After a year and a half, I return to Cattown. It's hackneyed to say what a long, strange trip it's been, so I'll just say it's been quite a journey, down a dark night's road into the graying light of a new day.
Retirement. It's just not something "we do" in my family. We don't retire. We evolve.
I rebel against the very idea of retirement being "the end," the period at the end of the sentence. I've had two careers -- journalist and minister -- and now I'm embarking on the third: novelist. I thought I knew all about writing. I've been doing it all my life, since the age of six, when I penciled a primitive form of a graphic novel about my kitten, "Little Runt May and Her Mother Molly in Adventuretime." I went on to write horse novels, heavily influenced by Walter Farley, in study hall from the ages of ten to thirteen.
In high school I decided I wanted to be a magazine editor, and that decision led me to Syracuse University's program in magazine journalism and a summer internship at Advertising Age in New York City through the Magazine Publishers Association/American Society of Magazine Editors. (It was not long after Don Draper's era in "Mad Men": from things I learned at the magazine, I understood the in-jokes of the industry in that show.) Originally I thought I'd work for one of the hip magazines for young women in New York after graduation, but when I learned that pretty much everyone started as a secretary, making coffee and running the copy machine, and the pay was minimal, I decided I wanted to be a business journalist. (This was the heyday of the feminist era. Serious journalists, in my opinion, did not make the office coffee.)

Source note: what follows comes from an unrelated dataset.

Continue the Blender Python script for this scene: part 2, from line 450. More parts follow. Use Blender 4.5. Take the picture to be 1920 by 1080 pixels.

After college, I moved to Atlanta and worked for several business and technical magazines. Along the way I got an MBA, which never brought me the big bucks I'd hoped to make when I spent those long semesters struggling through cost accounting, finance, and macroeconomics. (I still have nightmares about a final exam in macro, when I haven't been to class all semester and don't even know when or where the exam is.)
But the MBA did help me understand the ins and outs of institutional investing when I became the editor of a magazine about pension funds. Sounds boring, but it wasn't. I liked to say the pension industry never had a conference in Cleveland. No, we went to Hilton Head, the Cloister at Sea Island, or Hawaii.
Midlife brought changes. After struggling with the decision for fourteen years, I left the world of journalism and went to seminary. My friends in the publishing industry were stunned. My friends in the church said, "Oh, yeah. Of course." I spent four arduous years going through the process to be ordained in my denomination. A number of my classmates managed to finish seminary but never got through the tortuous (not tortuRous, although it was that too -- tortuous means "twisted") process.
As an ordained minister, I served three churches, each one somewhat larger than the last. It was hard work, with long hours, but I had the joy of knowing I had made a difference in some people's lives. Oh, yeah, I served for six years as a director of the denomination's pension plan. We met at the Ritz-Carlton in Philadelphia. It was fun.
And I got to write sermons every week! Terrifying at first. There were many dark nights at four a.m. when I'd be struggling to get through those sermons, my writing path just as dark as the night outside. Over time, it got less frightening. Sometimes I was blessed with a sermon that seemed to write itself. Sometimes I stared at the blinking cursor until I fell asleep at the keyboard, then woke up in a panic.
It took a few years, but I developed a system for writing a sermon, just as I had learned a system for writing news stories and feature articles years ago. It worked.
And then the last ministry ended and I came home to New Orleans. I knew I didn't want to relocate again to take a position. I wanted to be home. So I officially retired from ministry and started getting a pension.
What happens to one's identity when one decides to "retire"? Poof? Or not? That has been the struggle of the last two and a half years. Who am I now? I decided I wanted to be a New Orleans Novelist.
I thought I could write a novel in three months, no sweat. I knew how to write. Wasn't I writing novels in study hall back when I was ten years old? Hadn't I been writing all my life, as a journalist and as a minister? Hadn't I written short stories over the years?
I discovered I had a lot to learn. There is a huge difference between writing a five-hundred-word article, a two-thousand-word sermon, a five-thousand-word short story, and a seventy-five-thousand-word (or more) novel. It's the difference between a hundred-yard dash and a marathon.
It's been a learning experience. I'm grateful for the workshop leaders and participants at the Santa Barbara Writers Conference for their help, as well as an online class in story structure I took through Stanford.
The novel's not done yet. But I know where I'm going, and that's half the battle. I'm awed when I scroll through the manuscript and see how much I've written so far.
The novel is a story of life in New Orleans before, during, and after Katrina, told through the eyes of two women, one white and one black. The white woman, Maggie McBride, is the narrator, and the black woman is her housekeeper, Eloise Jackson. Both are widowed in the aftermath of the storm.
I've started another blog, fictional Maggie's blog of life after Katrina. The title for now (subject to change) is I'm Still Here.
And, oh yeah, I'm preaching again. And writing new sermons, because the old ones don't always fit the state of the world today. What did I say about retirement? In my family, we don't retire. We evolve.